De entre todos los descartados por este individualismo imperante, los no nacidos son los más débiles. Primero, porque no tienen voz, no se les puede oír clamar justicia ni piedad por la vida que no será. Y segundo, porque nadie habla por ellos con la suficiente fuerza como para poner fin a este drama humano, a esta hemorragia de inhumanidad.

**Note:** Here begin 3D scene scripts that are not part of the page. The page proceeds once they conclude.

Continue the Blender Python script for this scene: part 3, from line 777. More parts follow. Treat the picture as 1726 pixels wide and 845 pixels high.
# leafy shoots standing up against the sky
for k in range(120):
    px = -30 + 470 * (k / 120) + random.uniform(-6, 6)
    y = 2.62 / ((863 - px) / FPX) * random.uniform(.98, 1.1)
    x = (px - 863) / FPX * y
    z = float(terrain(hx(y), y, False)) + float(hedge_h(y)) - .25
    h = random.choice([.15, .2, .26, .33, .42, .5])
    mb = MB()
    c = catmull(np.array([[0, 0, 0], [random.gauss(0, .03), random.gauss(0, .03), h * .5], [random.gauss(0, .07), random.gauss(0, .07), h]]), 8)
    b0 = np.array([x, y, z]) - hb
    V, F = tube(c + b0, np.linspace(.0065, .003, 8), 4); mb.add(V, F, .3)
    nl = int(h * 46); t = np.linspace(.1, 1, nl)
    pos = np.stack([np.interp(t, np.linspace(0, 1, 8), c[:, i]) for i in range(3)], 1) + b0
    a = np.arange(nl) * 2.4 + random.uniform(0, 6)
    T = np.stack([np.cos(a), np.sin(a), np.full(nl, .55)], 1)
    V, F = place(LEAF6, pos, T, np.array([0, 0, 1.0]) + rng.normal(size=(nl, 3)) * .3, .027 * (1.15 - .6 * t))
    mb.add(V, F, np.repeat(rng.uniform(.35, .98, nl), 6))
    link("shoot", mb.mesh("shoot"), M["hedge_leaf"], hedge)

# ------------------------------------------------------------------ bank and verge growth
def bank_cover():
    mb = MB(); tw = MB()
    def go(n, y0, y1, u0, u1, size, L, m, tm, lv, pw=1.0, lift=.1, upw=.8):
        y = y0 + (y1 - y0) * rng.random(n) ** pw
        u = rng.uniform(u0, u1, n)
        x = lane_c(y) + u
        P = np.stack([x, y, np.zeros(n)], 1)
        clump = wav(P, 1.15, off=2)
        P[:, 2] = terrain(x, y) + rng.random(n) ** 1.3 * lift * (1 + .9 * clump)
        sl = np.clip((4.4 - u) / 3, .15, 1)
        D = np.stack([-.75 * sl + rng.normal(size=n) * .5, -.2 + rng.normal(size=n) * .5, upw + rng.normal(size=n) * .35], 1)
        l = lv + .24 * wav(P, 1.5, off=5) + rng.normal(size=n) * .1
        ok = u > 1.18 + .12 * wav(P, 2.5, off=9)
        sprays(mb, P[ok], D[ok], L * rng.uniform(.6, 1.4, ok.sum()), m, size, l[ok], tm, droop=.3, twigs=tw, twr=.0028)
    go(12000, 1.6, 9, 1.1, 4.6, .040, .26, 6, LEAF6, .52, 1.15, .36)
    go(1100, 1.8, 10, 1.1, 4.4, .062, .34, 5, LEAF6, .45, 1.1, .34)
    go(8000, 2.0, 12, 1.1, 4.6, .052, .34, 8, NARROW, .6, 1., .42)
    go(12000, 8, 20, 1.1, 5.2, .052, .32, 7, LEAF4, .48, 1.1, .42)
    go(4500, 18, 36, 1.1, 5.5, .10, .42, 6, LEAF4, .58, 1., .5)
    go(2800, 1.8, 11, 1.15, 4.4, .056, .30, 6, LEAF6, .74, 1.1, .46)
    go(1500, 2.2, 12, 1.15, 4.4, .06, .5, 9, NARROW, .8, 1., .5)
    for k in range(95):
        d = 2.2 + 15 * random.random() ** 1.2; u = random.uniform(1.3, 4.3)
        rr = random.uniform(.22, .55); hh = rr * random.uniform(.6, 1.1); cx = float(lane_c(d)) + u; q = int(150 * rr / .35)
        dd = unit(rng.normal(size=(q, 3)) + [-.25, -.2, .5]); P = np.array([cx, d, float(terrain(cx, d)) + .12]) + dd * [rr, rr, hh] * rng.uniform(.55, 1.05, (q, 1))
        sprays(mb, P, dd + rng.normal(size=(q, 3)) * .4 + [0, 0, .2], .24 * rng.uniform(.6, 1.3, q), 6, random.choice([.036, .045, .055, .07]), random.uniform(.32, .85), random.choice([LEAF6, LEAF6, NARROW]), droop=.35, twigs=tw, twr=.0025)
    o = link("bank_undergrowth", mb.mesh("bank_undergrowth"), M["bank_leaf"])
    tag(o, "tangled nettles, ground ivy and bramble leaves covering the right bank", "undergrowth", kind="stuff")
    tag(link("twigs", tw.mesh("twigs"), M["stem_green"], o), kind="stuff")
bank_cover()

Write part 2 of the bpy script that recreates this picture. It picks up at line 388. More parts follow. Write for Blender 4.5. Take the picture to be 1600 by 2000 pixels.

Me conmueve sobremanera esa estatua de un cementerio canadiense que representa a un Ángel de la Guarda que llora desconsolado frente a la cuna del no nacido al que le hubiera tocado cuidar. Espanta con la misma intensidad, la aceptación social de esta realidad a la que se le ha dado la categoría de derecho; entre amigos y conocidos, gente solidaria y sensible, ha calado esta sinrazón de manera incomprensible, al menos para mí. Se ha impuesto el derecho a eliminar lo que hoy la ciencia no deja lugar a dudas que es una vida humana, el derecho a seleccionar o descartar una vida ajena en nombre de una coyuntura económica, profesional o personal, o en aras de evitar una discapacidad que nos haga la vida aún más compleja.
Y a quien defiende la vida como un absoluto, lo insustituible de cada individuo, la dignidad en la misma medida para todos, se le tacha sin más argumento de ultra, sea en lo político o en lo religioso. Ante la duda que les pueda crear esta controversia moral, la mejor opción es siempre… dejar vivir.